Start GIVEN MATERIAL

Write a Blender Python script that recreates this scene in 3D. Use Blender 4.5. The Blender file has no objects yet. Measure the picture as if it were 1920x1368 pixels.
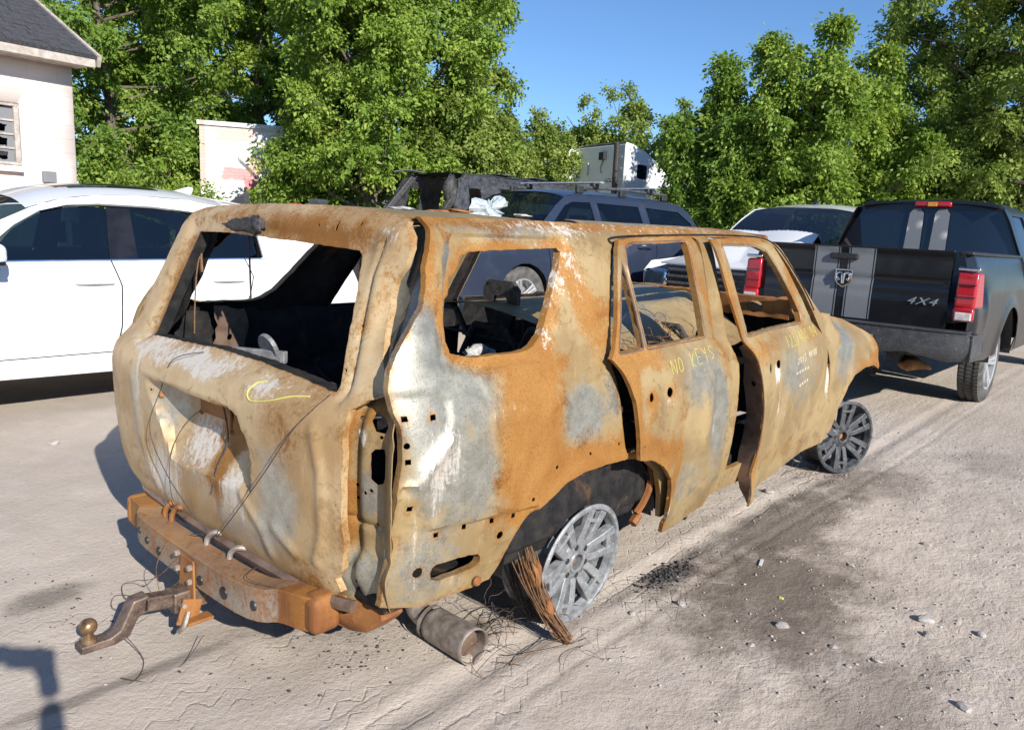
import bpy, bmesh, math, random
import numpy as np
from mathutils import Vector, Matrix
from mathutils.geometry import delaunay_2d_cdt

sc = bpy.context.scene
col = sc.collection
rnd = random.Random(7)
nr = np.random.default_rng(11)

# ------------------------------------------------------------------ camera
cam_data = bpy.data.cameras.new('camera')
cam = bpy.data.objects.new('camera', cam_data)
col.objects.link(cam)
sc.camera = cam
CAM = Vector((-2.2113, -2.4398, 1.4596))
yaw, pitch, roll = math.radians(41.72), math.radians(10.195), math.radians(2.83)
fw = Vector((math.cos(pitch) * math.cos(yaw), math.cos(pitch) * math.sin(yaw), -math.sin(pitch)))
rt = Vector((math.sin(yaw), -math.cos(yaw), 0))
dn = fw.cross(rt)
r2 = math.cos(roll) * rt - math.sin(roll) * dn
d2 = math.sin(roll) * rt + math.cos(roll) * dn
mw = Matrix((r2, -d2, -fw)).transposed().to_4x4()
mw.translation = CAM
cam.matrix_world = mw
cam_data.sensor_fit = 'HORIZONTAL'
cam_data.sensor_width = 36
cam_data.lens = 27.0
cam_data.clip_start = .05
cam_data.clip_end = 2000

# ------------------------------------------------------------------ sky, sun, exposure
SUN = Vector((-.245, -.848, .469)).normalized()          # towards the sun
sun_el = math.asin(SUN.z)
world = bpy.data.worlds.new('World')
sc.world = world
world.use_nodes = True
wt = world.node_tree
bg = wt.nodes['Background']
sky = wt.nodes.new('ShaderNodeTexSky')
sky.sky_type = 'NISHITA'
sky.sun_disc = False
sky.sun_elevation = sun_el
sky.sun_rotation = math.atan2(SUN.x, SUN.y)
sky.air_density = 1.1
sky.altitude = 1500
sky.dust_density = .0
sky.ozone_density = 7.0
wt.links.new(sky.outputs[0], bg.inputs[0])
bg.inputs[1].default_value = .105
sd = bpy.data.lights.new('sun', 'SUN')
sd.energy = 5.0
sd.angle = math.radians(.53)
sd.color = (1, .955, .88)
so = bpy.data.objects.new('sun', sd)
so.rotation_euler = (-SUN).to_track_quat('-Z', 'Y').to_euler()
so.location = SUN * 30
col.objects.link(so)
sc.view_settings.view_transform = 'Standard'
sc.view_settings.look = 'None'
sc.view_settings.exposure = .55
sc.view_settings.gamma = 1
sc.render.engine = 'CYCLES'
sc.cycles.max_bounces = 7
sc.cycles.transparent_max_bounces = 12
sc.cycles.caustics_reflective = False
sc.cycles.caustics_refractive = False
sc.cycles.use_denoising = True

# ------------------------------------------------------------------ object helpers
def tag(o, label=None, cat=None, group=None, kind=None):
    if label: o['label'] = label
    if cat: o['category'] = cat
    if group: o['group'] = group
    if kind: o['kind'] = kind
    return o

def empty(name, label, cat, loc=(0, 0, 0), rz=0, group=None, scale=1):
    o = bpy.data.objects.new(name, None)
    o.empty_display_size = .1
    o.location = loc
    o.rotation_euler = (0, 0, rz)
    o.scale = (scale,) * 3
    col.objects.link(o)
    return tag(o, label, cat, group)

def link(name, me, mats, parent=None, smooth=True, mods=None, local=True):
    o = bpy.data.objects.new(name, me)
    col.objects.link(o)
    for m in (mats if isinstance(mats, (list, tuple)) else [mats]):
        me.materials.append(m)
    if smooth and len(me.polygons):
        me.polygons.foreach_set('use_smooth', np.ones(len(me.polygons), bool))
    if parent: o.parent = parent
    return o

def mesh_np(name, V, F):
    """fast mesh from an (n,3) array and an (m,k) face array"""
    V = np.asarray(V, np.float32); F = np.asarray(F, np.int32)
    me = bpy.data.meshes.new(name)
    me.vertices.add(len(V)); me.vertices.foreach_set('co', V.ravel())
    k = F.shape[1]
    me.loops.add(F.size); me.loops.foreach_set('vertex_index', F.ravel())
    me.polygons.add(len(F))
    me.polygons.foreach_set('loop_start', np.arange(0, F.size, k, dtype=np.int32))
    me.update(calc_edges=True)
    return me

class MB:
    """collects boxes, tubes, lathes and prisms; build() links them as one mesh"""
    def __init__(s): s.v = []; s.f = []
    def add(s, v, f):
        o = len(s.v); s.v += [tuple(a) for a in v]; s.f += [tuple(i + o for i in q) for q in f]; return s
    def box(s, c, d, rot=None, taper=1.0):
        h = [a / 2 for a in d]; vs = []
        for z in (-1, 1):
            t = 1 if z < 0 else taper
            for x, y in ((-1, -1), (1, -1), (1, 1), (-1, 1)):
                p = Vector((x * h[0] * t, y * h[1] * t, z * h[2]))
                if rot is not None: p = rot @ p
                vs.append((p.x + c[0], p.y + c[1], p.z + c[2]))
        return s.add(vs, [(3, 2, 1, 0), (4, 5, 6, 7), (0, 1, 5, 4), (1, 2, 6, 5), (2, 3, 7, 6), (3, 0, 4, 7)])
    def bar(s, a, b, w, h, up=(0, 0, 1), w2=None, h2=None):
        a, b = Vector(a), Vector(b); d = (b - a).normalized(); u = Vector(up)
        r = d.cross(u)
        if r.length < 1e-4: r = d.cross(Vector((1, 0, 0)))
        r.normalize(); u = r.cross(d)
        vs = []
        for p, ww, hh in ((a, w, h), (b, w2 or w, h2 or h)):
            for i, j in ((-1, -1), (1, -1), (1, 1), (-1, 1)): vs.append(p + r * i * ww / 2 + u * j * hh / 2)
        return s.add(vs, [(3, 2, 1, 0), (4, 5, 6, 7), (0, 1, 5, 4), (1, 2, 6, 5), (2, 3, 7, 6), (3, 0, 4, 7)])
    def tube(s, pts, r, n=8, cap=True, closed=False):
        pts = [Vector(p) for p in pts]; m = len(pts)
        rs = r if isinstance(r, (list, tuple)) else [r] * m
        vs = []; fs = []; ref = None
        for i, p in enumerate(pts):
            if closed: t = (pts[(i + 1) % m] - pts[i - 1])
            else: t = (pts[min(i + 1, m - 1)] - pts[max(i - 1, 0)])
            t = t.normalized() if t.length > 1e-9 else Vector((0, 0, 1))
            if ref is None: ref = t.orthogonal().normalized()
            ref = (ref - t * ref.dot(t))
            ref = ref.normalized() if ref.length > 1e-6 else t.orthogonal().normalized()
            b = t.cross(ref)
            for k in range(n):
                a = 2 * math.pi * k / n; vs.append(p + (ref * math.cos(a) + b * math.sin(a)) * rs[i])
        for i in range(m - (0 if closed else 1)):
            j = (i + 1) % m
            for k in range(n):
                k2 = (k + 1) % n; fs.append((i * n + k, i * n + k2, j * n + k2, j * n + k))
        if cap and not closed:
            fs.append(tuple(range(n))[::-1]); fs.append(tuple((m - 1) * n + k for k in range(n)))
        return s.add(vs, fs)
    def lathe(s, prof, n=40, M=None, closed=False):
        vs = []; fs = []; m = len(prof)
        for i in range(n):
            a = 2 * math.pi * i / n
            for r, z in prof:
                p = Vector((r * math.cos(a), r * math.sin(a), z)); vs.append(M @ p if M else p)
        for i in range(n):
            j = (i + 1) % n
            for k in range(m if closed else m - 1):
                k2 = (k + 1) % m
                fs.append((i * m + k, j * m + k, j * m + k2, i * m + k2))
        return s.add(vs, fs)
    def prism(s, poly, a, b):
        """poly list of 3D points, extruded by vector b-a"""
        d = Vector(b) - Vector(a); n = len(poly)
        P = [Vector(p) for p in poly]
        return s.add(P + [p + d for p in P], [tuple(range(n))[::-1], tuple(range(n, 2 * n))] +
                     [(i, (i + 1) % n, n + (i + 1) % n, n + i) for i in range(n)])
    def build(s, name, mat, parent=None, smooth=False, bevel=0, seg=2, angle=35):
        me = bpy.data.meshes.new(name)
        me.from_pydata([tuple(v) for v in s.v], [], s.f)
        bm = bmesh.new(); bm.from_mesh(me)
        bmesh.ops.recalc_face_normals(bm, faces=bm.faces)
        bm.to_mesh(me); bm.free(); me.update()
        o = link(name, me, mat, parent, smooth)
        if bevel:
            m = o.modifiers.new('bevel', 'BEVEL'); m.width = bevel; m.segments = seg
            m.limit_method = 'ANGLE'; m.angle_limit = math.radians(angle); m.harden_normals = False
        if smooth: me.set_sharp_from_angle(angle=math.radians(angle)) if hasattr(me, 'set_sharp_from_angle') else None
        return o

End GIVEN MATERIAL

> [WHAT THE TASK ASKS] Print the data above verbatim from the first line through the line holding "nr = np.random.default_rng(11)", leaving every picture out.

> [RESULT OF THE EXERCISE]
Write a Blender Python script that recreates this scene in 3D. Use Blender 4.5. The Blender file has no objects yet. Measure the picture as if it were 1920x1368 pixels.
import bpy, bmesh, math, random
import numpy as np
from mathutils import Vector, Matrix
from mathutils.geometry import delaunay_2d_cdt

sc = bpy.context.scene
col = sc.collection
rnd = random.Random(7)
nr = np.random.default_rng(11)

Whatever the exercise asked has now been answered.